Before Wednesday night, Ginobili had been out with a right hamstring injury, and his absence had a very visible effect on the offense. Without him, the Spurs simply didn't have enough creators on offense. Gary Neal was probably the best one available, and while he's a pretty good scorer off of pick-and-rolls, he's not as versatile when passing. Kawhi Leonard was a decent option, but he's not yet a great initiator on offense, and is more effective when the defense is already scrambling. Nando De Colo is a nice player that has drawn comparisons to Manu for his playing style, but he's a rookie and is still learning the schemes and simply isn't consistent enough.

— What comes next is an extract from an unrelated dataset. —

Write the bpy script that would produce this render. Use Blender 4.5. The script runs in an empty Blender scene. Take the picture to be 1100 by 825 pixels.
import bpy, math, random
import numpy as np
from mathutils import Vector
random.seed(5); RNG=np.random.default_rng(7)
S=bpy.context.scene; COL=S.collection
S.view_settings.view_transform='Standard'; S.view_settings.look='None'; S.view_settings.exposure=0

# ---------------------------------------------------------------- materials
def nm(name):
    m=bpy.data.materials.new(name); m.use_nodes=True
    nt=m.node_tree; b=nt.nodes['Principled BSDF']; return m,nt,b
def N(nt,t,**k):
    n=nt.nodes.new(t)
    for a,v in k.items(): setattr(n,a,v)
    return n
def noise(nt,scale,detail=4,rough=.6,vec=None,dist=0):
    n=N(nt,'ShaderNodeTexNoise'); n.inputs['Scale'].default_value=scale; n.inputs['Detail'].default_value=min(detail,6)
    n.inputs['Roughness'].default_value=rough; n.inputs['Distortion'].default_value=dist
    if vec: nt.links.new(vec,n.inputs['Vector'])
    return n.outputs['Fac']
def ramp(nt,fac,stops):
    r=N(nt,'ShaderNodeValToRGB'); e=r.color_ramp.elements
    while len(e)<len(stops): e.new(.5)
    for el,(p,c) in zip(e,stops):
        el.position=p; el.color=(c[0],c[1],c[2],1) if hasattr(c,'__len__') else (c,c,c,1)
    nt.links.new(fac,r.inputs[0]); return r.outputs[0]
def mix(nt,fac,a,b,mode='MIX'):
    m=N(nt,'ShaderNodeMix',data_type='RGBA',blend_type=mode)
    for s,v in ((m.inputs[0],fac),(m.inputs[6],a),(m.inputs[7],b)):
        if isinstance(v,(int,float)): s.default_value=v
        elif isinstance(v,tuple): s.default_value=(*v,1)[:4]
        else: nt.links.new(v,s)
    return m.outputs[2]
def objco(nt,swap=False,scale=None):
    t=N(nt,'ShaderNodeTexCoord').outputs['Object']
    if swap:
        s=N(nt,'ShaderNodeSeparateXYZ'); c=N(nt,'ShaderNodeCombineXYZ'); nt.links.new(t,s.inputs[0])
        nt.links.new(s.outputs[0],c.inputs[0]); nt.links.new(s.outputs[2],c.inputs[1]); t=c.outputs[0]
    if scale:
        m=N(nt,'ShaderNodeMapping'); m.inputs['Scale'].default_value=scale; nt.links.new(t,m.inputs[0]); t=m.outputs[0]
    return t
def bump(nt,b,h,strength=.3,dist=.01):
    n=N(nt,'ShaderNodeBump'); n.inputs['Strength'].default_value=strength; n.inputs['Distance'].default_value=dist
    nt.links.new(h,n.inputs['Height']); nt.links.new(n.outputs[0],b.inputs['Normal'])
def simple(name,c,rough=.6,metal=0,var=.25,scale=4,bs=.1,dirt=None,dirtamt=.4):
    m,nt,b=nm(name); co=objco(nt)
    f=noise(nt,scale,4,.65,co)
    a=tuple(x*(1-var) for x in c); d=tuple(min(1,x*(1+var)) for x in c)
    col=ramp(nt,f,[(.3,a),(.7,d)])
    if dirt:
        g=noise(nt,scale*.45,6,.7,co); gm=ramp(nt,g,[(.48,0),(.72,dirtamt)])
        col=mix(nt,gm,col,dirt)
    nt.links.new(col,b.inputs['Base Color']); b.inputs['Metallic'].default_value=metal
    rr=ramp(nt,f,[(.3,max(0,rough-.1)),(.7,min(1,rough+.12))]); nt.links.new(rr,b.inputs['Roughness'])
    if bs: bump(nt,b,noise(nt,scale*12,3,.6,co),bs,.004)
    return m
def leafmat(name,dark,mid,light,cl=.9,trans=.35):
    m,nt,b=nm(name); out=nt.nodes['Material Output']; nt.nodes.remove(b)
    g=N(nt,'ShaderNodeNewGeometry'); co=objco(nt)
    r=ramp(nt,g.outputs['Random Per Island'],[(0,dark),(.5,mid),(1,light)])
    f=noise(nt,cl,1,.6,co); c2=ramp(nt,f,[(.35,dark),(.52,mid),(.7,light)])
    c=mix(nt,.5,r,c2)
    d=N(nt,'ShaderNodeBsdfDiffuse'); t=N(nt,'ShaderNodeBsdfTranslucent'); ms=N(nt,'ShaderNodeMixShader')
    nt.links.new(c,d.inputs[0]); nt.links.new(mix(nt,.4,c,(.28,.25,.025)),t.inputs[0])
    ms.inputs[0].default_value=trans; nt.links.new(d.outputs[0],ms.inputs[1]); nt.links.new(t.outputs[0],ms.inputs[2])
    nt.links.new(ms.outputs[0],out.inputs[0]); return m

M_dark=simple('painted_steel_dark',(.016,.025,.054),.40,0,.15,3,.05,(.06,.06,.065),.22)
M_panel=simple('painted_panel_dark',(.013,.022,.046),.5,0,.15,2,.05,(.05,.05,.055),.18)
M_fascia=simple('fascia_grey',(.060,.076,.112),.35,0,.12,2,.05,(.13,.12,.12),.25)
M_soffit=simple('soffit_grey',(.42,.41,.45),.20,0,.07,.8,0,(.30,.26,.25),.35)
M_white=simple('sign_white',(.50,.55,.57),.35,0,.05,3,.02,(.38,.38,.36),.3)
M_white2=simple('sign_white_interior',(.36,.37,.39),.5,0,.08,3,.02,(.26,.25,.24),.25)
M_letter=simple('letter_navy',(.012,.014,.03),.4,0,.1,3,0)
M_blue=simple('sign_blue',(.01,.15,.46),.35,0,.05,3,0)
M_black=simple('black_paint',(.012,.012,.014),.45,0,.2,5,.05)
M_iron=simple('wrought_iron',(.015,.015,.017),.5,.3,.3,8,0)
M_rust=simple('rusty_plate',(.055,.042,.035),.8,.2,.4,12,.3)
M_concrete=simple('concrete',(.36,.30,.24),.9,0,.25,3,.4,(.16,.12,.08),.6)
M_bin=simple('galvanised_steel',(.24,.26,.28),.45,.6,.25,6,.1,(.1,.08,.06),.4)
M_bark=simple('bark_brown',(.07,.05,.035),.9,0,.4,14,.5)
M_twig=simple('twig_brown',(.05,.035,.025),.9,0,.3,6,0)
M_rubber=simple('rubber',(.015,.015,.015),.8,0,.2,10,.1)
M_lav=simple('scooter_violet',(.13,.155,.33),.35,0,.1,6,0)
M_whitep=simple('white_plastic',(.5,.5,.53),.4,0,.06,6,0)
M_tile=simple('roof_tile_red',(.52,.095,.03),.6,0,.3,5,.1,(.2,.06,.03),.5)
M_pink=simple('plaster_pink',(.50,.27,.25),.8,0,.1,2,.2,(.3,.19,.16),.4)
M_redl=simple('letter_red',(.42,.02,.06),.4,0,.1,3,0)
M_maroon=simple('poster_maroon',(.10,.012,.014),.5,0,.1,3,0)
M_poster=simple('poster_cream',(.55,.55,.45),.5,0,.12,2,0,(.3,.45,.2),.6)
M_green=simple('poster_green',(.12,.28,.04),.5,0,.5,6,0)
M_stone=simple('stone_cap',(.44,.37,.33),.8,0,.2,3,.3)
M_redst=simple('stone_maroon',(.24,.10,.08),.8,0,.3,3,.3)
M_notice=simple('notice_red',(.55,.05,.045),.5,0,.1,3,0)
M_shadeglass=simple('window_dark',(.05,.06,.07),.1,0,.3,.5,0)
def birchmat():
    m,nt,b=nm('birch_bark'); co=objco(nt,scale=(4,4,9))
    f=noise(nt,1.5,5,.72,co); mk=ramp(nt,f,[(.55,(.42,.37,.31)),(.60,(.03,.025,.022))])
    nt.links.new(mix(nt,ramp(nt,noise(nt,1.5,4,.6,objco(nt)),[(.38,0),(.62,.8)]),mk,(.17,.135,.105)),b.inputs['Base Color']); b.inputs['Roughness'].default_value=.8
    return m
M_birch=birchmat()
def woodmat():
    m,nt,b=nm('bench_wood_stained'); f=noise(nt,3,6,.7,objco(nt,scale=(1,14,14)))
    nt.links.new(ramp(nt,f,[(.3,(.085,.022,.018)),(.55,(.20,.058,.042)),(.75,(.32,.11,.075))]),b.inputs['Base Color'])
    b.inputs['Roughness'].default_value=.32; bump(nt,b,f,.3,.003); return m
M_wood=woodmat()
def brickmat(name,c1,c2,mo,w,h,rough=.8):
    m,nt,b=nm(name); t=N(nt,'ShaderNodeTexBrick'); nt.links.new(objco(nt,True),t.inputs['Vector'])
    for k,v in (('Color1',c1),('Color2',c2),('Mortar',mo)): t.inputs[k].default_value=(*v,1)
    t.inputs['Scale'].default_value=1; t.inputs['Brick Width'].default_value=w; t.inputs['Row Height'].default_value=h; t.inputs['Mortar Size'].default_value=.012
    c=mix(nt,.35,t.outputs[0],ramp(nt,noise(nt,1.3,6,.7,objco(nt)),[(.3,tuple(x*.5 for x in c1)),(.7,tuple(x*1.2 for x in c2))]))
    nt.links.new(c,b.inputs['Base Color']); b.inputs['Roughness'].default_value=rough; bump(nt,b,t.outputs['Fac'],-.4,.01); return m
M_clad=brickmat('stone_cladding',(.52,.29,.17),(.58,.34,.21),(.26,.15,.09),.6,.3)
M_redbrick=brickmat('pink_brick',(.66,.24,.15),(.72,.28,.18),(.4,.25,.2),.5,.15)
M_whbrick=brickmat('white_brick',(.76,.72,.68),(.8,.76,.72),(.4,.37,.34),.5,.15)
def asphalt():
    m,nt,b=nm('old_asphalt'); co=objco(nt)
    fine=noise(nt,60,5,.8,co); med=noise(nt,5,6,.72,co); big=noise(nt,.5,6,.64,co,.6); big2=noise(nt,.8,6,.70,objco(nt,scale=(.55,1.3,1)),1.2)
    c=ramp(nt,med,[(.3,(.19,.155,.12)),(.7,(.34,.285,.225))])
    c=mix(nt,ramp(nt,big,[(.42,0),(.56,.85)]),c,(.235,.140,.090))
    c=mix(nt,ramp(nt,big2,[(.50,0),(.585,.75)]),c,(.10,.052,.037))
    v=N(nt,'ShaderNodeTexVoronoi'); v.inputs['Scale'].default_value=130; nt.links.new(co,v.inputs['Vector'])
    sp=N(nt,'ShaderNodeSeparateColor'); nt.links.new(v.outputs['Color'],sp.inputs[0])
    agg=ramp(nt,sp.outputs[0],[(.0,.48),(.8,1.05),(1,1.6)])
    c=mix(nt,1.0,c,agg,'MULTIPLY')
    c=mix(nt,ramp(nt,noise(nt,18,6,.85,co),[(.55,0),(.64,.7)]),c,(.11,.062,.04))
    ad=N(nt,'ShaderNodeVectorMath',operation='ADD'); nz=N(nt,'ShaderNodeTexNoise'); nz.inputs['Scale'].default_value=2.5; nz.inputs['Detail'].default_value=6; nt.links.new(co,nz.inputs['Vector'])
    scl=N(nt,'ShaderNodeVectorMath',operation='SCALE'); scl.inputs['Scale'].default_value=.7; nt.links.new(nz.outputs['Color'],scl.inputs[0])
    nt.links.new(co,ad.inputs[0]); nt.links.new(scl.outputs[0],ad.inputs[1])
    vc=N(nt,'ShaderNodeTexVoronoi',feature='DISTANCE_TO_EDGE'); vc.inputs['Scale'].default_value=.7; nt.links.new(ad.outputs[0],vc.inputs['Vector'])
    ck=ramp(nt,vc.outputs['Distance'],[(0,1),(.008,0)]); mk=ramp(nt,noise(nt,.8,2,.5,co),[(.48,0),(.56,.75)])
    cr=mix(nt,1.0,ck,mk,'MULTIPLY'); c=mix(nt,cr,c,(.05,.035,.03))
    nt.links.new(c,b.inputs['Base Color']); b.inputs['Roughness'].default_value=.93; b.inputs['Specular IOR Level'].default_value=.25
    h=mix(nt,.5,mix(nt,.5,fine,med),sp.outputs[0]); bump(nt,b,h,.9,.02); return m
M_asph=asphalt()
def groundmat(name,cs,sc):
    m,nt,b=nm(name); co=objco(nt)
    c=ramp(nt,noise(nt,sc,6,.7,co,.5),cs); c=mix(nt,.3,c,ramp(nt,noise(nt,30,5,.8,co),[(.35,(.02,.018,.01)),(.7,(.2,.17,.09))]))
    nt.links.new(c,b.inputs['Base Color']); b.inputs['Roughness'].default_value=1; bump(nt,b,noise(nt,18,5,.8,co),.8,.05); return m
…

As a result of Manu's injury, and in the absence of anyone who could adequately replace him, the Spurs offense stagnated. Over the month of April, at the beginning of which both Parker and Ginobili were both out, the Spurs had been the league's 24th best scoring offense, scoring a measly 95.1 points per game. In the few games since Parker's return, the Spurs had gotten back to being a middle of the pack offense, with 100 points per game. That much improvement goes to show how much impact Parker has on this team, however, it's still not at the level they'll need to be at to compete for a championship.

In his return on Wednesday against the Minnesota Timberwolves, Ginobili played only 12 minutes, but the results were encouraging. He handed out 2 assists, and had a few other nice setups that had assists negated due to a missed shot or a foul. With the playoffs set to start on Sunday, it's important for Ginobili to get back to full strength (or as full as he's going to get) quickly. The Western Conference is deep with talent this year, and the Spurs will need every bit of an advantage as they can get. With Manu's passing prowess back in the fold, San Antonio will be looking to reap some major rewards.

(All stats in this piece were taken from NBA.com's stats department, basketball-reference.com, and Synergy Sports.)